Dataset excerpt:
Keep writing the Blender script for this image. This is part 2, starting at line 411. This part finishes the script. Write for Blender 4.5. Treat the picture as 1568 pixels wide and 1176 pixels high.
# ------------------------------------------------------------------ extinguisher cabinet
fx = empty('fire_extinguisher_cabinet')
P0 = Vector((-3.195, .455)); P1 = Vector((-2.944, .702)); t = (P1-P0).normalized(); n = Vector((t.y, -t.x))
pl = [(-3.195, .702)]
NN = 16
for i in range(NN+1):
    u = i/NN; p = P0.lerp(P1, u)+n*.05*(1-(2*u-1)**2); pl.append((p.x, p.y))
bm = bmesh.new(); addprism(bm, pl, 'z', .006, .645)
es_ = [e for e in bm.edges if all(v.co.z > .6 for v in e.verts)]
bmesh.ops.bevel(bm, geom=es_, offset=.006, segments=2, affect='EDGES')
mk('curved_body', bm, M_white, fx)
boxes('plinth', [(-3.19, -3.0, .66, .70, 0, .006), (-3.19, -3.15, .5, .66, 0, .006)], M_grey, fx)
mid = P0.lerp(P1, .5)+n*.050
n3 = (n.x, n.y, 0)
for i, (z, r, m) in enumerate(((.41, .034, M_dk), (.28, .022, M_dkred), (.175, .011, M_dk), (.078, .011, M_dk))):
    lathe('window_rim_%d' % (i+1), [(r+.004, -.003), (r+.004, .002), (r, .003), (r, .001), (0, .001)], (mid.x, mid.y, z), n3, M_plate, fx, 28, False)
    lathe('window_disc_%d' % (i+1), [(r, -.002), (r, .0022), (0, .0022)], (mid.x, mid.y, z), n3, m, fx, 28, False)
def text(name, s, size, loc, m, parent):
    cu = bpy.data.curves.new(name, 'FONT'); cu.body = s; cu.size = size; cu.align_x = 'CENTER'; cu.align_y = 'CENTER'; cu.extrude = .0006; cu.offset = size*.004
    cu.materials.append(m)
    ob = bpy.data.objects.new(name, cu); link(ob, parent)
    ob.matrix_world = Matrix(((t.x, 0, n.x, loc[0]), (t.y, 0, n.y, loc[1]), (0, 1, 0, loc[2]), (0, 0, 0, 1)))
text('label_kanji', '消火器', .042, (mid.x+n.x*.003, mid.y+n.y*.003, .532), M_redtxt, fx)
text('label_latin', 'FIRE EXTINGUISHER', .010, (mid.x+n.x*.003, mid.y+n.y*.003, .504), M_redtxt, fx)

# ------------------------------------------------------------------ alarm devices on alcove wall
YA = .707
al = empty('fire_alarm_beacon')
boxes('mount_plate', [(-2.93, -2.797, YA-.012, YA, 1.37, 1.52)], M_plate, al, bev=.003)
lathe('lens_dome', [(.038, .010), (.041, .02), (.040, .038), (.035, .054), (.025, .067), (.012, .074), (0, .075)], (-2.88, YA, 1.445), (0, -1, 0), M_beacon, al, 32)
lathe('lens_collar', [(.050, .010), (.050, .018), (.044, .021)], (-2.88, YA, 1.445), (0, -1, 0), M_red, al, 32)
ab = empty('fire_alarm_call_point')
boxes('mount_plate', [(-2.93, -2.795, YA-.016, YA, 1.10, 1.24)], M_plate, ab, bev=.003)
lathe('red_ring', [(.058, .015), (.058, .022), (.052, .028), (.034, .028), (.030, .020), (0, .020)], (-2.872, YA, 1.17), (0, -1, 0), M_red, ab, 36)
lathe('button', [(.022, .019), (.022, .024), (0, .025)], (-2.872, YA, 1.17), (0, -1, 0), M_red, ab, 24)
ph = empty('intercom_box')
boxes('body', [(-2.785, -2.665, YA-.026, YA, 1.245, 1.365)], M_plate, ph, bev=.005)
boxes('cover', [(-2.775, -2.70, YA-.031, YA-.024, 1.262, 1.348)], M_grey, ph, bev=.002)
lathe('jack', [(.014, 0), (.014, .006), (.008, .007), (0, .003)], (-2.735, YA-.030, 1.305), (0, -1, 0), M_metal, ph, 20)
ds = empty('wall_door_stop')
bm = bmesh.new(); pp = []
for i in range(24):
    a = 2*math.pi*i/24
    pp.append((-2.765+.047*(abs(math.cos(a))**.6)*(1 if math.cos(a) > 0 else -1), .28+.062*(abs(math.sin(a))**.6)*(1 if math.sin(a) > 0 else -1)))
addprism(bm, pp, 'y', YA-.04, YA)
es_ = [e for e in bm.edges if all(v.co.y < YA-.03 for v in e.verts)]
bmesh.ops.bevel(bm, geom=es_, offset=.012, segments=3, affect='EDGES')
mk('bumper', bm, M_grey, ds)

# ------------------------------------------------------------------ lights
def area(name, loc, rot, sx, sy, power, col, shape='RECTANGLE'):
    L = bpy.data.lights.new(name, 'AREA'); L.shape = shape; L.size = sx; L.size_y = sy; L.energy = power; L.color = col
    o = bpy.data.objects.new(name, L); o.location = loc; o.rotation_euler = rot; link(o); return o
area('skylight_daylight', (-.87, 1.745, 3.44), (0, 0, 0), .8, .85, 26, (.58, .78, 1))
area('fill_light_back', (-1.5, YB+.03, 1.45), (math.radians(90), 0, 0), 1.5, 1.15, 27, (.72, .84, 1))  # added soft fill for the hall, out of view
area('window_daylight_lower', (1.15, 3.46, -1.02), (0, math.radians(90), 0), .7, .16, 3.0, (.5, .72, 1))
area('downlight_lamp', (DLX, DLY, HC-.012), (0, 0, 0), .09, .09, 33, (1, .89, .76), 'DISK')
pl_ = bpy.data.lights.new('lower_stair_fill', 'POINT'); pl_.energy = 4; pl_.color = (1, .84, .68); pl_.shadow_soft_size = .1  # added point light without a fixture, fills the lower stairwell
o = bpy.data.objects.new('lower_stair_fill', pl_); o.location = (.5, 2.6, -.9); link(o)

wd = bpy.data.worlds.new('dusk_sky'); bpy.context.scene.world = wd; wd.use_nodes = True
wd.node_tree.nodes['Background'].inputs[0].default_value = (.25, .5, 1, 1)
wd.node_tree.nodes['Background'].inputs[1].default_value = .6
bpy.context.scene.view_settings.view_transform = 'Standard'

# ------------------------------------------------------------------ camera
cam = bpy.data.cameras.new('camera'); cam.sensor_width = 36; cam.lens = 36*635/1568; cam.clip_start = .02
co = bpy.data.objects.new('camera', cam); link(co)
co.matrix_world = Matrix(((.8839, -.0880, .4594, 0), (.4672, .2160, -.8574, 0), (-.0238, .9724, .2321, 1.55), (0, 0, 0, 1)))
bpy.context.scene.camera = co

To be done:
Transcribe all of the material exactly. Omit nothing.

Answer below:
Keep writing the Blender script for this image. This is part 2, starting at line 411. This part finishes the script. Write for Blender 4.5. Treat the picture as 1568 pixels wide and 1176 pixels high.
# ------------------------------------------------------------------ extinguisher cabinet
fx = empty('fire_extinguisher_cabinet')
P0 = Vector((-3.195, .455)); P1 = Vector((-2.944, .702)); t = (P1-P0).normalized(); n = Vector((t.y, -t.x))
pl = [(-3.195, .702)]
NN = 16
for i in range(NN+1):
    u = i/NN; p = P0.lerp(P1, u)+n*.05*(1-(2*u-1)**2); pl.append((p.x, p.y))
bm = bmesh.new(); addprism(bm, pl, 'z', .006, .645)
es_ = [e for e in bm.edges if all(v.co.z > .6 for v in e.verts)]
bmesh.ops.bevel(bm, geom=es_, offset=.006, segments=2, affect='EDGES')
mk('curved_body', bm, M_white, fx)
boxes('plinth', [(-3.19, -3.0, .66, .70, 0, .006), (-3.19, -3.15, .5, .66, 0, .006)], M_grey, fx)
mid = P0.lerp(P1, .5)+n*.050
n3 = (n.x, n.y, 0)
for i, (z, r, m) in enumerate(((.41, .034, M_dk), (.28, .022, M_dkred), (.175, .011, M_dk), (.078, .011, M_dk))):
    lathe('window_rim_%d' % (i+1), [(r+.004, -.003), (r+.004, .002), (r, .003), (r, .001), (0, .001)], (mid.x, mid.y, z), n3, M_plate, fx, 28, False)
    lathe('window_disc_%d' % (i+1), [(r, -.002), (r, .0022), (0, .0022)], (mid.x, mid.y, z), n3, m, fx, 28, False)
def text(name, s, size, loc, m, parent):
    cu = bpy.data.curves.new(name, 'FONT'); cu.body = s; cu.size = size; cu.align_x = 'CENTER'; cu.align_y = 'CENTER'; cu.extrude = .0006; cu.offset = size*.004
    cu.materials.append(m)
    ob = bpy.data.objects.new(name, cu); link(ob, parent)
    ob.matrix_world = Matrix(((t.x, 0, n.x, loc[0]), (t.y, 0, n.y, loc[1]), (0, 1, 0, loc[2]), (0, 0, 0, 1)))
text('label_kanji', '消火器', .042, (mid.x+n.x*.003, mid.y+n.y*.003, .532), M_redtxt, fx)
text('label_latin', 'FIRE EXTINGUISHER', .010, (mid.x+n.x*.003, mid.y+n.y*.003, .504), M_redtxt, fx)

# ------------------------------------------------------------------ alarm devices on alcove wall
YA = .707
al = empty('fire_alarm_beacon')
boxes('mount_plate', [(-2.93, -2.797, YA-.012, YA, 1.37, 1.52)], M_plate, al, bev=.003)
lathe('lens_dome', [(.038, .010), (.041, .02), (.040, .038), (.035, .054), (.025, .067), (.012, .074), (0, .075)], (-2.88, YA, 1.445), (0, -1, 0), M_beacon, al, 32)
lathe('lens_collar', [(.050, .010), (.050, .018), (.044, .021)], (-2.88, YA, 1.445), (0, -1, 0), M_red, al, 32)
ab = empty('fire_alarm_call_point')
boxes('mount_plate', [(-2.93, -2.795, YA-.016, YA, 1.10, 1.24)], M_plate, ab, bev=.003)
lathe('red_ring', [(.058, .015), (.058, .022), (.052, .028), (.034, .028), (.030, .020), (0, .020)], (-2.872, YA, 1.17), (0, -1, 0), M_red, ab, 36)
lathe('button', [(.022, .019), (.022, .024), (0, .025)], (-2.872, YA, 1.17), (0, -1, 0), M_red, ab, 24)
ph = empty('intercom_box')
boxes('body', [(-2.785, -2.665, YA-.026, YA, 1.245, 1.365)], M_plate, ph, bev=.005)
boxes('cover', [(-2.775, -2.70, YA-.031, YA-.024, 1.262, 1.348)], M_grey, ph, bev=.002)
lathe('jack', [(.014, 0), (.014, .006), (.008, .007), (0, .003)], (-2.735, YA-.030, 1.305), (0, -1, 0), M_metal, ph, 20)
ds = empty('wall_door_stop')
bm = bmesh.new(); pp = []
for i in range(24):
    a = 2*math.pi*i/24
    pp.append((-2.765+.047*(abs(math.cos(a))**.6)*(1 if math.cos(a) > 0 else -1), .28+.062*(abs(math.sin(a))**.6)*(1 if math.sin(a) > 0 else -1)))
addprism(bm, pp, 'y', YA-.04, YA)
es_ = [e for e in bm.edges if all(v.co.y < YA-.03 for v in e.verts)]
bmesh.ops.bevel(bm, geom=es_, offset=.012, segments=3, affect='EDGES')
mk('bumper', bm, M_grey, ds)

# ------------------------------------------------------------------ lights
def area(name, loc, rot, sx, sy, power, col, shape='RECTANGLE'):
    L = bpy.data.lights.new(name, 'AREA'); L.shape = shape; L.size = sx; L.size_y = sy; L.energy = power; L.color = col
    o = bpy.data.objects.new(name, L); o.location = loc; o.rotation_euler = rot; link(o); return o
area('skylight_daylight', (-.87, 1.745, 3.44), (0, 0, 0), .8, .85, 26, (.58, .78, 1))
area('fill_light_back', (-1.5, YB+.03, 1.45), (math.radians(90), 0, 0), 1.5, 1.15, 27, (.72, .84, 1))  # added soft fill for the hall, out of view
area('window_daylight_lower', (1.15, 3.46, -1.02), (0, math.radians(90), 0), .7, .16, 3.0, (.5, .72, 1))
area('downlight_lamp', (DLX, DLY, HC-.012), (0, 0, 0), .09, .09, 33, (1, .89, .76), 'DISK')
pl_ = bpy.data.lights.new('lower_stair_fill', 'POINT'); pl_.energy = 4; pl_.color = (1, .84, .68); pl_.shadow_soft_size = .1  # added point light without a fixture, fills the lower stairwell
o = bpy.data.objects.new('lower_stair_fill', pl_); o.location = (.5, 2.6, -.9); link(o)

wd = bpy.data.worlds.new('dusk_sky'); bpy.context.scene.world = wd; wd.use_nodes = True
wd.node_tree.nodes['Background'].inputs[0].default_value = (.25, .5, 1, 1)
wd.node_tree.nodes['Background'].inputs[1].default_value = .6
bpy.context.scene.view_settings.view_transform = 'Standard'

# ------------------------------------------------------------------ camera
cam = bpy.data.cameras.new('camera'); cam.sensor_width = 36; cam.lens = 36*635/1568; cam.clip_start = .02
co = bpy.data.objects.new('camera', cam); link(co)
co.matrix_world = Matrix(((.8839, -.0880, .4594, 0), (.4672, .2160, -.8574, 0), (-.0238, .9724, .2321, 1.55), (0, 0, 0, 1)))
bpy.context.scene.camera = co